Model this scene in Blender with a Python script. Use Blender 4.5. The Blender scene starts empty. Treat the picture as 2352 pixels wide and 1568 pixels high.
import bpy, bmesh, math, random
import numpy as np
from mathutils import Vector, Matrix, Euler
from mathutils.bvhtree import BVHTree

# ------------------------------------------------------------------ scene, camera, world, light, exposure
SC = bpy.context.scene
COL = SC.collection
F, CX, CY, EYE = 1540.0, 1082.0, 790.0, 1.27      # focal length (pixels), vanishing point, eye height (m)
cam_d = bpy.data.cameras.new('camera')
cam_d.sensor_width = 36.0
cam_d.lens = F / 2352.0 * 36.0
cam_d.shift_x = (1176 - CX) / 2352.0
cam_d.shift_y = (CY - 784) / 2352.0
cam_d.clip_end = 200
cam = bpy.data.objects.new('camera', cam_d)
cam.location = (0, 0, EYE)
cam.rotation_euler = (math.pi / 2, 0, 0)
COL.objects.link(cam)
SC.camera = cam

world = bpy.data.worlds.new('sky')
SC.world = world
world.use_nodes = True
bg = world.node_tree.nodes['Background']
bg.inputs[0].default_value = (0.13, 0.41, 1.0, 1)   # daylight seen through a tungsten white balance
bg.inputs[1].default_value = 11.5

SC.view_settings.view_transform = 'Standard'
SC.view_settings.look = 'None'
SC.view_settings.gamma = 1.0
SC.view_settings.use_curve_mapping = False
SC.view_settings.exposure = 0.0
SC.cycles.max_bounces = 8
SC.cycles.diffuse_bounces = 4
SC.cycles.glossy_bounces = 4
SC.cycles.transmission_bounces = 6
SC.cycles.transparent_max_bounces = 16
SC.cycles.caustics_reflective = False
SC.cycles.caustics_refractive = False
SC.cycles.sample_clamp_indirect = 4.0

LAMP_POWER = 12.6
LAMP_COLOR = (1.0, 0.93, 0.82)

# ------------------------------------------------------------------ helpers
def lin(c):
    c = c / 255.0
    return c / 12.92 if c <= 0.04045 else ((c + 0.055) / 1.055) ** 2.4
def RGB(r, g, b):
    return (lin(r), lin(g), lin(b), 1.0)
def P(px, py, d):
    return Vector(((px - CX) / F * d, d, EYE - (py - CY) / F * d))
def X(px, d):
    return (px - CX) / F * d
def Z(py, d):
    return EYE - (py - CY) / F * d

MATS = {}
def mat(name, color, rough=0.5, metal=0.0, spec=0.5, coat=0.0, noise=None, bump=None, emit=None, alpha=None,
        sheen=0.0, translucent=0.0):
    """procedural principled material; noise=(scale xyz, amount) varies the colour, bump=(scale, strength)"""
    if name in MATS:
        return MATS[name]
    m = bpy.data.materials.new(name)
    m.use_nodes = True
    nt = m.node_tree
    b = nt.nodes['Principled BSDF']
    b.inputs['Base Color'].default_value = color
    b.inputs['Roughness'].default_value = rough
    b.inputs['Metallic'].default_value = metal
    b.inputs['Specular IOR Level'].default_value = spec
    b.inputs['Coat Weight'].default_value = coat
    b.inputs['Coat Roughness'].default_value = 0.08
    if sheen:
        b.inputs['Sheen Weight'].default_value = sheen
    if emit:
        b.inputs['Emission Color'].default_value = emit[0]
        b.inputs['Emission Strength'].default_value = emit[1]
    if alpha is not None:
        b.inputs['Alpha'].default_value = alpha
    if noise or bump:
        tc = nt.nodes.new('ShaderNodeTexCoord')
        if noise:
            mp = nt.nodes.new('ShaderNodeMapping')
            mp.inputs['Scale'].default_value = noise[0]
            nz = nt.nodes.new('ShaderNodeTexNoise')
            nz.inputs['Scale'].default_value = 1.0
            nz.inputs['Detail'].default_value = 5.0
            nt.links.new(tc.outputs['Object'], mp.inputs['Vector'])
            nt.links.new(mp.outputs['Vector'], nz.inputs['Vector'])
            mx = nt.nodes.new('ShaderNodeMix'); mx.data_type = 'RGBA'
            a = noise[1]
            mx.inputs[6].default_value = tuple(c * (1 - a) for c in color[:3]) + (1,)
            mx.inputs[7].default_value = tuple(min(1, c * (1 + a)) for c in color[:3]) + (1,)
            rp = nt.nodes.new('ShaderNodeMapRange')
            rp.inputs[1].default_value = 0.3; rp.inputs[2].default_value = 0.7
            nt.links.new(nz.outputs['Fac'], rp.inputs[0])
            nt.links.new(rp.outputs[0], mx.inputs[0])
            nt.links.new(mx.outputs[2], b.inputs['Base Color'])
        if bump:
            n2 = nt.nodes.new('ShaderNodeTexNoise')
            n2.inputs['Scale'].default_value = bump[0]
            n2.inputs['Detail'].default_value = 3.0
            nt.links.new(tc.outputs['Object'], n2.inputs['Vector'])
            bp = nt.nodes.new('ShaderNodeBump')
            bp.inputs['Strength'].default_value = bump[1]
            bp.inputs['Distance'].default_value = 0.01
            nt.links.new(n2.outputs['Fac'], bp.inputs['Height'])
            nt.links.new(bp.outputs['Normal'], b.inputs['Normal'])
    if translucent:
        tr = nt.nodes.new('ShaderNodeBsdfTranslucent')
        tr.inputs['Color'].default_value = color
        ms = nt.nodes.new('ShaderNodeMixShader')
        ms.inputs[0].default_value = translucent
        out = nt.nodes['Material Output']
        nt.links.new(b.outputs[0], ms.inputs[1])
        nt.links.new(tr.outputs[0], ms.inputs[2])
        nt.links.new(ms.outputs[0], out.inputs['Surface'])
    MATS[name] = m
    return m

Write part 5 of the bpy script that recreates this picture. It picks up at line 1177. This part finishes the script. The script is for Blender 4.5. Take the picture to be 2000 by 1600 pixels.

◆ ◆ ◆ ◆ ◆ ◆ ◆

From the material above, copy each line that includes the word "Blender".

**Task output**
Model this scene in Blender with a Python script. Use Blender 4.5. The Blender scene starts empty. Treat the picture as 2352 pixels wide and 1568 pixels high.
Write part 5 of the bpy script that recreates this picture. It picks up at line 1177. This part finishes the script. The script is for Blender 4.5. Take the picture to be 2000 by 1600 pixels.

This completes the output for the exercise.